* [Exercise objective]
Word for word, copy all the data and drop the pictures.

* [Given data]

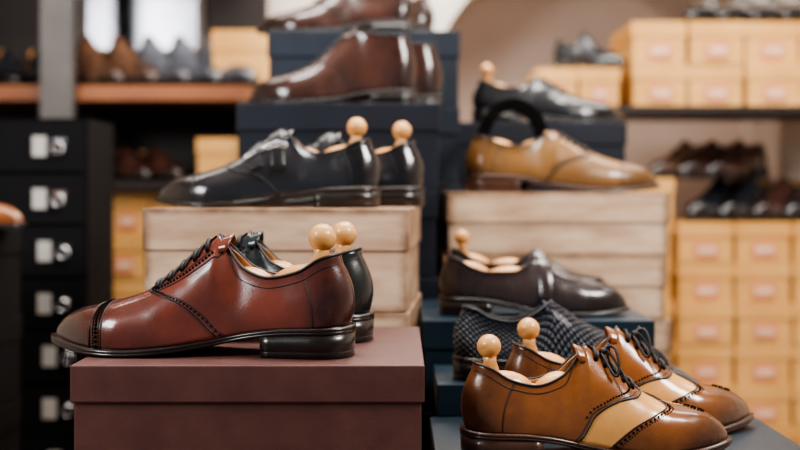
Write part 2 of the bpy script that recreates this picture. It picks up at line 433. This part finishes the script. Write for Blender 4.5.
    if tree:
        T=MB(); tz=itp(S['T'],.2)+(.008 if style!='loafer' else .016)
        T.ell((.150,-.002,tz-.046),(.118,.062,.074),0,22,14,Matrix.Rotation(.10,3,'Y'))
        fx=xt-.115 if style!='loafer' else xt-.19; tf=itp(S['T'],fx)+(0 if style!='loafer' else .016)
        T.ell((fx,0,tf-.048),(.085 if style!='loafer' else .12,.056,.058),0,22,14,Matrix.Rotation(-.35 if style!='loafer' else -.15,3,'Y'))
        T.tube([(.16,0,tz-.02),(fx,0,tf-.05)],.014,10,1)
        if knob:
            kz=.372 if style!='loafer' else .36
            T.tube([(.10,0,tz-.02),(.097,0,tz+.02),(.093,0,kz-.05),(.092,0,kz-.03)],[.05,.034,.024,.026],16)
            T.ell((.09,0,kz),(.045,.045,.045/hs),0,26,16)
        T.obj('shoe_tree',[WOOD,METAL],root)
    return root
MATCOL={}
# ------------------------------------------------------------ boxes
def paper(name,c,c2=None,rough=.6,bump=.25,ns=14,bs=220,st=(1,1,1),**k): return simple(name,c,rough,0,c2,ns,bump,bs,0,st,**k)
MAROON=paper('maroon_board',C(96,62,58),C(84,52,49),.5,.15,30,600)
BEIGE=paper('beige_board',C(228,200,172),C(192,158,130),.6,.25,11,120,(1,1,4),edge=C(118,84,58))
NAVY=paper('navy_board',C(20,27,42),C(15,21,33),.5,.1)
SLATE=paper('slate_board',C(32,42,56),C(25,34,46),.5,.1)
TEAL=paper('teal_board',C(22,44,58),C(17,35,47),.42,.1)
BLACKB=paper('black_board',C(9,9,12),C(6,6,8),.8,.1,spec=.2)
KRAFT=paper('kraft_board',C(224,174,108),C(208,154,86),.65,.2,6)
LABEL=simple('label_paper',C(206,128,96),.6,0,C(216,142,108),30)
WHITE=simple('label_white',C(205,202,198),.5)
LABTXT=simple('label_band',C(238,206,176),.6)
def shoe_box(x0,x1,y0,y1,z0,z1,mat,lid=.045,rot=0.,name='shoe_box'):
    cx,cy=(x0+x1)/2,(y0+y1)/2; a,b=(x1-x0)/2,(y1-y0)/2
    m=MB(); m.box(-a+.003,a-.003,-b+.003,b-.003,0.0005,z1-z0-.002); m.box(-a,a,-b,b,z1-z0-lid,z1-z0-.0005)
    o=m.obj(name,[mat],None,False); o.location=(cx,cy,z0); o.rotation_euler=(0,0,rot)
    bv=o.modifiers.new('b','BEVEL'); bv.width=.0014; bv.segments=2; bv.limit_method='ANGLE'
    return o
TZ=.77
def stack(x0,x1,y0,y1,ztop,mat,n,lid=.045,rot=0.,jit=.004,zmin=None):
    zm=TZ if zmin is None else zmin
    h=(ztop-zm)/n
    for i in range(n):
        j=0 if i==n-1 else random.uniform(-jit,jit)
        shoe_box(x0+j,x1+j,y0,y1,zm+i*h,zm+(i+1)*h,mat,lid,rot+(0 if i==n-1 else random.uniform(-.012,.012)))
stack(-.321,.024,1.08,1.385,1.030,MAROON,2,.037)
stack(-.330,.022,1.45,1.74,1.176,BEIGE,3,.055,-.07,.006)
stack(-.267,.066,1.81,2.08,1.342,NAVY,4,.045)
stack(-.252,.114,2.11,2.41,1.503,SLATE,5,.05,0,.0)
stack(.078,.4496,1.85,2.15,1.196,BEIGE,4,.05,.0,.006)
stack(.03,.349,1.52,1.82,1.022,TEAL,2,.04,.0)
stack(.045,.37,1.352,1.505,.964,TEAL,2,.04)
stack(.036,.43,1.03,1.345,.926,TEAL,1,.04)
stack(.1,.45,2.2,2.5,1.335,NAVY,4,.045)
stack(-1.02,-.70,1.84,2.06,1.13,BLACKB,4,.045,zmin=.5)
# tables
TW=simple('table_wood',C(70,46,32),.45,0,C(48,30,20),5,.1,40,.2,(1,8,8))
t=MB(); t.box(-.50,.47,.98,2.53,TZ-.04,TZ)
for x in (-.48,.39):
    for y in (1.01,2.45): t.box(x,x+.06,y,y+.06,0,TZ-.04)
t.box(-.46,.43,1.02,1.04,TZ-.12,TZ-.04); t.box(-.46,.43,2.48,2.5,TZ-.12,TZ-.04)
t.obj('display_table',[TW],None,False)
t=MB(); t.box(-1.1,-.68,1.8,2.15,.47,.5)
for x in (-1.08,-.74):
    for y in (1.82,2.09): t.box(x,x+.04,y,y+.04,0,.47)
t.obj('side_table',[TW],None,False)
# ------------------------------------------------------------ leathers
BURG=leather('burgundy_leather',C(118,58,46),C(38,15,17),.23,coat=.65,burn=.8)
DKTEAL=leather('dark_green_leather',C(34,44,48),C(14,19,23),.24,coat=.5)
BLK=leather('black_leather',C(36,39,46),C(9,10,13),.2,coat=.75)
COG=leather('wingtip_leather',C(140,84,42),C(58,31,19),.25,second=C(222,168,102),seconddark=C(194,132,72),coat=.55,burn=.66)
OLIVE=leather('olive_tan_leather',C(134,94,46),C(68,44,24),.32,burn=.55,coat=.35)
DKBRN=leather('dark_brown_leather',C(76,48,41),C(26,15,15),.22,coat=.6)
BLK2=leather('loafer_leather',C(52,42,43),C(22,17,19),.24,coat=.5)
WOV=leather('woven_navy_leather',C(34,45,68),C(20,28,42),.42,weave=True,coat=.1)
TAN=leather('tan_leather',C(180,110,54),C(110,60,30),.3)
GREY=leather('grey_leather',C(104,106,114),C(36,38,44),.2,coat=.7)
GBRN=leather('chestnut_leather',C(112,82,64),C(50,34,27),.23,coat=.6)
MATCOL.update({'burgundy_leather':C(26,11,11),'wingtip_leather':C(44,22,13),'olive_tan_leather':C(48,32,17),'black_leather':C(8,8,10),'dark_green_leather':C(14,18,20),'dark_brown_leather':C(28,15,14),'loafer_leather':C(14,12,14),'woven_navy_leather':C(16,21,32),'tan_leather':C(90,52,26),'grey_leather':C(40,42,46)})
def shoe(name,style,uh,yh,ut,yt,z,mat,**k):
    return make_shoe(name,style,(X(uh,yh),yh),(X(ut,yt),yt),z,mat,**k)
shoe('oxford_shoe','oxford',350,1.145,54,1.195,1.030,BURG,flip=1,deco=('cap','facing','laces'),res=1.6)
shoe('oxford_shoe','oxford',369,1.262,101,1.312,1.030,DKTEAL,flip=-1,deco=('plaincap','facing','laces'),res=1.2)
shoe('monk_strap_shoe','monk',377,1.545,157,1.575,1.176,BLK,flip=1,deco=('plaincap','monk'),res=1.3,lace=BLK,hs=.95)
shoe('monk_strap_shoe','monk',421,1.655,213,1.69,1.176,BLK,flip=-1,deco=('plaincap','monk'),hs=.95)
shoe('chukka_boot','boot',414,1.885,250,1.885,1.342,DKBRN,deco=('sidepanel','laces'),tree=False,lining=LINDARK)
shoe('chukka_boot','boot',440,2.0,285,2.0,1.342,DKBRN,flip=-1,deco=('sidepanel','laces'),tree=False,lining=LINDARK)
shoe('brogue_shoe','oxford',412,2.19,258,2.19,1.503,DKBRN,deco=('facing','laces'),tree=True)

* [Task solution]
Write part 2 of the bpy script that recreates this picture. It picks up at line 433. This part finishes the script. Write for Blender 4.5.
    if tree:
        T=MB(); tz=itp(S['T'],.2)+(.008 if style!='loafer' else .016)
        T.ell((.150,-.002,tz-.046),(.118,.062,.074),0,22,14,Matrix.Rotation(.10,3,'Y'))
        fx=xt-.115 if style!='loafer' else xt-.19; tf=itp(S['T'],fx)+(0 if style!='loafer' else .016)
        T.ell((fx,0,tf-.048),(.085 if style!='loafer' else .12,.056,.058),0,22,14,Matrix.Rotation(-.35 if style!='loafer' else -.15,3,'Y'))
        T.tube([(.16,0,tz-.02),(fx,0,tf-.05)],.014,10,1)
        if knob:
            kz=.372 if style!='loafer' else .36
            T.tube([(.10,0,tz-.02),(.097,0,tz+.02),(.093,0,kz-.05),(.092,0,kz-.03)],[.05,.034,.024,.026],16)
            T.ell((.09,0,kz),(.045,.045,.045/hs),0,26,16)
        T.obj('shoe_tree',[WOOD,METAL],root)
    return root
MATCOL={}
# ------------------------------------------------------------ boxes
def paper(name,c,c2=None,rough=.6,bump=.25,ns=14,bs=220,st=(1,1,1),**k): return simple(name,c,rough,0,c2,ns,bump,bs,0,st,**k)
MAROON=paper('maroon_board',C(96,62,58),C(84,52,49),.5,.15,30,600)
BEIGE=paper('beige_board',C(228,200,172),C(192,158,130),.6,.25,11,120,(1,1,4),edge=C(118,84,58))
NAVY=paper('navy_board',C(20,27,42),C(15,21,33),.5,.1)
SLATE=paper('slate_board',C(32,42,56),C(25,34,46),.5,.1)
TEAL=paper('teal_board',C(22,44,58),C(17,35,47),.42,.1)
BLACKB=paper('black_board',C(9,9,12),C(6,6,8),.8,.1,spec=.2)
KRAFT=paper('kraft_board',C(224,174,108),C(208,154,86),.65,.2,6)
LABEL=simple('label_paper',C(206,128,96),.6,0,C(216,142,108),30)
WHITE=simple('label_white',C(205,202,198),.5)
LABTXT=simple('label_band',C(238,206,176),.6)
def shoe_box(x0,x1,y0,y1,z0,z1,mat,lid=.045,rot=0.,name='shoe_box'):
    cx,cy=(x0+x1)/2,(y0+y1)/2; a,b=(x1-x0)/2,(y1-y0)/2
    m=MB(); m.box(-a+.003,a-.003,-b+.003,b-.003,0.0005,z1-z0-.002); m.box(-a,a,-b,b,z1-z0-lid,z1-z0-.0005)
    o=m.obj(name,[mat],None,False); o.location=(cx,cy,z0); o.rotation_euler=(0,0,rot)
    bv=o.modifiers.new('b','BEVEL'); bv.width=.0014; bv.segments=2; bv.limit_method='ANGLE'
    return o
TZ=.77
def stack(x0,x1,y0,y1,ztop,mat,n,lid=.045,rot=0.,jit=.004,zmin=None):
    zm=TZ if zmin is None else zmin
    h=(ztop-zm)/n
    for i in range(n):
        j=0 if i==n-1 else random.uniform(-jit,jit)
        shoe_box(x0+j,x1+j,y0,y1,zm+i*h,zm+(i+1)*h,mat,lid,rot+(0 if i==n-1 else random.uniform(-.012,.012)))
stack(-.321,.024,1.08,1.385,1.030,MAROON,2,.037)
stack(-.330,.022,1.45,1.74,1.176,BEIGE,3,.055,-.07,.006)
stack(-.267,.066,1.81,2.08,1.342,NAVY,4,.045)
stack(-.252,.114,2.11,2.41,1.503,SLATE,5,.05,0,.0)
stack(.078,.4496,1.85,2.15,1.196,BEIGE,4,.05,.0,.006)
stack(.03,.349,1.52,1.82,1.022,TEAL,2,.04,.0)
stack(.045,.37,1.352,1.505,.964,TEAL,2,.04)
stack(.036,.43,1.03,1.345,.926,TEAL,1,.04)
stack(.1,.45,2.2,2.5,1.335,NAVY,4,.045)
stack(-1.02,-.70,1.84,2.06,1.13,BLACKB,4,.045,zmin=.5)
# tables
TW=simple('table_wood',C(70,46,32),.45,0,C(48,30,20),5,.1,40,.2,(1,8,8))
t=MB(); t.box(-.50,.47,.98,2.53,TZ-.04,TZ)
for x in (-.48,.39):
    for y in (1.01,2.45): t.box(x,x+.06,y,y+.06,0,TZ-.04)
t.box(-.46,.43,1.02,1.04,TZ-.12,TZ-.04); t.box(-.46,.43,2.48,2.5,TZ-.12,TZ-.04)
t.obj('display_table',[TW],None,False)
t=MB(); t.box(-1.1,-.68,1.8,2.15,.47,.5)
for x in (-1.08,-.74):
    for y in (1.82,2.09): t.box(x,x+.04,y,y+.04,0,.47)
t.obj('side_table',[TW],None,False)
# ------------------------------------------------------------ leathers
BURG=leather('burgundy_leather',C(118,58,46),C(38,15,17),.23,coat=.65,burn=.8)
DKTEAL=leather('dark_green_leather',C(34,44,48),C(14,19,23),.24,coat=.5)
BLK=leather('black_leather',C(36,39,46),C(9,10,13),.2,coat=.75)
COG=leather('wingtip_leather',C(140,84,42),C(58,31,19),.25,second=C(222,168,102),seconddark=C(194,132,72),coat=.55,burn=.66)
OLIVE=leather('olive_tan_leather',C(134,94,46),C(68,44,24),.32,burn=.55,coat=.35)
DKBRN=leather('dark_brown_leather',C(76,48,41),C(26,15,15),.22,coat=.6)
BLK2=leather('loafer_leather',C(52,42,43),C(22,17,19),.24,coat=.5)
WOV=leather('woven_navy_leather',C(34,45,68),C(20,28,42),.42,weave=True,coat=.1)
TAN=leather('tan_leather',C(180,110,54),C(110,60,30),.3)
GREY=leather('grey_leather',C(104,106,114),C(36,38,44),.2,coat=.7)
GBRN=leather('chestnut_leather',C(112,82,64),C(50,34,27),.23,coat=.6)
MATCOL.update({'burgundy_leather':C(26,11,11),'wingtip_leather':C(44,22,13),'olive_tan_leather':C(48,32,17),'black_leather':C(8,8,10),'dark_green_leather':C(14,18,20),'dark_brown_leather':C(28,15,14),'loafer_leather':C(14,12,14),'woven_navy_leather':C(16,21,32),'tan_leather':C(90,52,26),'grey_leather':C(40,42,46)})
def shoe(name,style,uh,yh,ut,yt,z,mat,**k):
    return make_shoe(name,style,(X(uh,yh),yh),(X(ut,yt),yt),z,mat,**k)
shoe('oxford_shoe','oxford',350,1.145,54,1.195,1.030,BURG,flip=1,deco=('cap','facing','laces'),res=1.6)
shoe('oxford_shoe','oxford',369,1.262,101,1.312,1.030,DKTEAL,flip=-1,deco=('plaincap','facing','laces'),res=1.2)
shoe('monk_strap_shoe','monk',377,1.545,157,1.575,1.176,BLK,flip=1,deco=('plaincap','monk'),res=1.3,lace=BLK,hs=.95)
shoe('monk_strap_shoe','monk',421,1.655,213,1.69,1.176,BLK,flip=-1,deco=('plaincap','monk'),hs=.95)
shoe('chukka_boot','boot',414,1.885,250,1.885,1.342,DKBRN,deco=('sidepanel','laces'),tree=False,lining=LINDARK)
shoe('chukka_boot','boot',440,2.0,285,2.0,1.342,DKBRN,flip=-1,deco=('sidepanel','laces'),tree=False,lining=LINDARK)
shoe('brogue_shoe','oxford',412,2.19,258,2.19,1.503,DKBRN,deco=('facing','laces'),tree=True)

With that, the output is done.